No more time, so let me just say, "Something's Gotta Give" is VERY funny and entertaining, and not just because Keanu Reeves is so attractive to me when he's being sweet and seductive to a woman more than ten years my senior! But that sure didn't hurt the film any, in my opinion. I never really felt drawn to him or attracted to him in other roles he's played (maybe because he always seemed way too young, or else to be taking himself way too seriously), but now I can see some of his charm. Nice!
There are 3 comments on this entry. (Reply.)
 
posted by [identity profile] jonesiexxx.livejournal.com at 03:51pm on 09/01/2004
The whole mind/body split may indeed be chimerical. Descartes, among others, has habituated us to think in those terms.

More useful to just be integrated from the get-go. I am what I do. My actions express my true intent. Kinda existentialist and jewish.

* * *

The modern fragmentation that separates man from god is, of course, old as the hills.

Reacting to Copernicus' upending of the Ptolemaic cosmology, John Donne wrote:

Tis all in pieces
All coherence gone
The new philosophy
Casts all in doubt.
(I think it's in the Second Anniversary)

this was in the seventeenth century!

Donne's "doubt" was a call to redouble his faith, not enshrine his skepticism.

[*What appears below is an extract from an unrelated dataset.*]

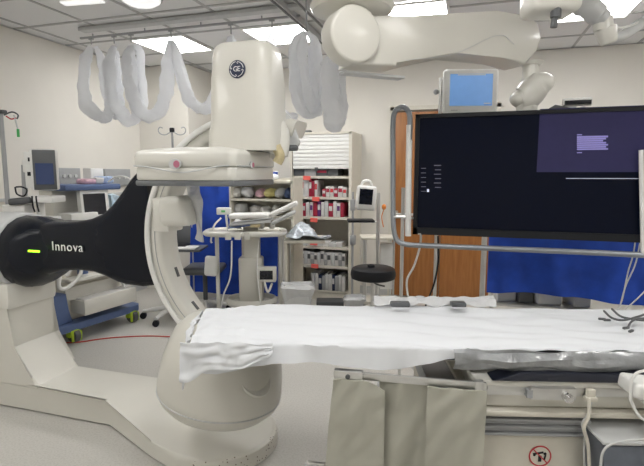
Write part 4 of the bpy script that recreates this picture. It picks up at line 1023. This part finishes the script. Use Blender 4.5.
# patient monitor at left
pv_ = 3.75
t = thing('patient_monitor', 'patient monitor with white housing and dark screen with blue reflection at the far left', 'monitor', at_v(44, 190, pv_), YAW)
F = frame(at_v(45, 170, pv_), YAW+.35)
mb = MB(F); mb.box((.0, .0, 0), (.17, .16, .31), bev=.012); mb.build('housing', M_white, t)
mb = MB(F); mb.box((.012, -.084, 0), (.155, .012, .30), bev=.004); s_ = mb.build('screen_frame', M_dgrey, t)
mb = MB(F); mb.box((.012, -.092, -.03), (.12, .004, .16)); mb.build('display', mat('screen_blue_reflection', (.03, .05, .13), .2, emit=.12), s_)  # blue reflection on the dark screen put into its colour and faint emission
F2 = frame(at_v(33, 170, pv_+.05), YAW+.35)
mb = MB(F2); mb.box((0, 0, .0), (.09, .14, .28), bev=.012); mb.box((-.04, -.02, .03), (.04, .06, .10), bev=.01); rm = mb.build('module_rack', M_white, t)
mb = MB(F2); mb.box((-.0, -.074, .08), (.03, .01, .03)); mb.box((-.01, -.074, -.03), (.03, .01, .03)); mb.build('socket', M_black, rm)
mb = MB(frame(at_v(40, 199, pv_), YAW)); mb.box((.02, 0, 0), (.26, .2, .05), bev=.01); mb.cyl((0, 0, 0), (0, 0, -.34), .03); mb.box((0, .04, -.25), (.2, .14, .22), bev=.01)
zz_ = at_v(40, 199, pv_).z; mb.cyl((0, .03, -.3), (0, .03, -zz_+.03), .03); mb.cyl((0, .03, -zz_+.03), (0, .03, -zz_), .13, n=24); mb.build('stand', M_white, t)
mb = MB(); mb.cyl(at_v(24, 165, pv_+.1), at_v(25, 196, pv_+.1), .02); mb.build('arm_post', M_grey, t)
mb = MB(); 
for pts in ([(15, 187), (17, 194), (24, 196), (27, 190), (22, 187), (16, 187)], [(36, 196), (37, 204), (39, 212)], [(32, 196), (33, 206), (35, 212)]): mb.tube([at_v(x, y, pv_-.1) for x, y in pts], .006)
tag(mb.build('cable_loop', M_black), 'dark cable looped beside the patient monitor', 'cable')
boxthing('connector_block', 'black connector block hung under the patient monitor', 'connector', 21, 201, pv_-.1, (.16, .08, .05), M_dgrey, (0, -.1, 0), .015)
boxthing('white_console', 'white instrument behind the black gantry drum', 'device', 18, 210, pv_-.05, (.17, .12, .09), M_white)
# the IV pole at the left edge
pb = at_v(9.5, 230, 3.9); pt_ = at_v(1, 112, 3.9)
t = thing('iv_pole', 'chrome drip stand at the left edge with colour coded leads', 'drip stand', (pb.x, pb.y, 0))
mb = MB(); x_, y_ = (pb.x+pt_.x)/2, (pb.y+pt_.y)/2; mb.cyl((x_, y_, .05), (x_, y_, pt_.z), .017); mb.build('pole', M_grey, t)
mb = MB()
for k in range(5): mb.cyl((x_, y_, .06), (x_+.13*math.cos(1.257*k), y_+.13*math.sin(1.257*k), .04), .014); mb.sph((x_+.13*math.cos(1.257*k), y_+.13*math.sin(1.257*k), .03), .03)
mb.build('foot', M_grey, t)
mb = MB(); mb.box((x_+.0, y_, pt_.z), (.09, .05, .03), bev=.008); mb.tube([at_v(4, 115, 3.88), at_v(12, 112, 3.88), at_v(18, 115, 3.88), at_v(17, 119, 3.88)], .006); mb.build('hook', M_dgrey, t)
mb = MB(); mb.tube([at_v(14, 115, 3.86), at_v(16, 122, 3.86), at_v(18, 130, 3.86)], .006); ld = mb.build('lead', M_lgrey, t)
mb = MB(); mb.cyl(at_v(18, 129, 3.86), at_v(18.5, 137, 3.86), .01); mb.build('green_plug', mat('green_plastic', (.05, .4, .1), .4), ld)
mb = MB(); mb.tube([at_v(6, 116, 3.86), at_v(11, 119, 3.86), at_v(16, 118, 3.86)], .005); mb.build('lead', mat('red_plastic', (.55, .04, .05), .5), t)
# second hook rack pole behind the gantry
o_ = at_v(172, 130, 5.35)
t = thing('iv_pole', 'drip stand with curled hooks standing behind the detector', 'drip stand', (o_.x, o_.y, 0))
mb = MB(); mb.cyl((o_.x, o_.y, 0.05), o_, .012); mb.cyl((o_.x, o_.y, 0), (o_.x, o_.y, .05), .12, n=20); mb.build('pole', M_grey, t)
mb = MB(frame(o_, YAW)); mb.box((0, 0, .0), (.05, .04, .05), bev=.01); mb.build('hub', M_black, t)
for s_ in (-1, 1):
    mb = MB(frame(o_, YAW)); mb.tube([(0, 0, -.01), (s_*.07, 0, -.05), (s_*.13, 0, -.04), (s_*.15, 0, .0), (s_*.13, 0, .03), (s_*.10, 0, .02)], .006); mb.build('hook', M_grey, t)
# grey boxes on the left wall
for i, (px0, py0, px1, py1, v) in enumerate([(57, 168, 80, 184, 4.6), (105, 169, 130, 186, 4.9)]):
    a = at_x(px0, (py0+py1)/2, XL+.03); b_ = at_x(px1, (py0+py1)/2, XL+.03)
    zA = at_x((px0+px1)/2, py0, XL+.03).z; zB = at_x((px0+px1)/2, py1, XL+.03).z
    t = thing('gas_outlet_panel', ['grey outlet panel on the left wall beside the patient monitor', 'grey outlet panel on the left wall near the room corner'][i], 'wall panel', (XL+.03, (a.y+b_.y)/2, zB), 0, 'grey outlet panels on the left wall')
    mb = MB(); mb.box((XL+.02, (a.y+b_.y)/2, (zA+zB)/2), (.04, abs(b_.y-a.y), zA-zB), bev=.006); mb.build('plate', M_grey, t)
    for k in range(3):
        yy = a.y+(b_.y-a.y)*(.25+.25*k); mb = MB(); mb.cyl((XL+.04, yy, (zA+zB)/2), (XL+.055, yy, (zA+zB)/2), .02, n=14); mb.build('outlet', M_lgrey, t)
mb = MB(); mb.tube([at_v(108, 182, 4.4), at_v(116, 177, 4.4), at_v(126, 177, 4.4), at_v(133, 182, 4.4), at_v(134, 192, 4.4)], .007); mb.build('white_hose', M_white, am)
mb = MB(AF); q = al(115, 201, .22); mb.box((q.x-.03, .22, q.z-.02), (.12, .12, .18), bev=.02)
for v in mb.bm.verts: v.co += noise.noise_vector(v.co*13)*.02
mb.build('hanging_bag', mat('blue_white_bag', (.45, .58, .68), .4, var=.35, scale=18), am)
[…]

I still think faith is the way to go. It's just way less fashionable.

No response yet to the sewer stuff. Maybe later.

 
posted by [identity profile] keswindhover.livejournal.com at 09:03pm on 09/01/2004
Kes insisted I use that (highly misleading) title, just because I happened to mention that I've been sitting in front of the computer in my nightgown all day...

Peignoir, you said!

And I was talking to Jonesie earlier, and we agreed you can't divide the mind from the body - even as a convenience when discussing philosophy or psychology. That said, I think you may have a point here:

Rather than a long subjection of the body to the spirit, it might be said that we are on the return swing of the pendulum, responding to decades of emphasis on the body as the definition of humanity and the spirit as a somewhat old-fashioned and unscientific notion that no one needs to worry about.

People are very concerned about the question of what life is for. Whether they think of it in terms of 'spirit', or 'mind'.
 
posted by [identity profile] revdorothyl.livejournal.com at 09:10pm on 09/01/2004
One of the hazards of recycling ideas and quotes from earlier coursework is that I may give the impression that I've accepted ideas or philosophical distinctions that I was only endeavoring to prove to the professor I had read and understood (so I could hurry up and get on to the fun part of the paper where I talk about the movie and the novel, etc., using whatever terminology the theorist under discussion had used).

Let me be clear that I, personally, do not accept that mind and body can be differentiated or separated from one another. I agree that we are integral beings, needing all our various aspects and parts working together in order to become the persons we're meant to be.

Still, I'm very grateful to you and Jonesie for pointing out the misleading impressions I was giving. It's good to know that you pay enough attention to what I write and care enough to question my unsupported assumptions, etc.

Thanks for keeping me on my toes, honored sisters!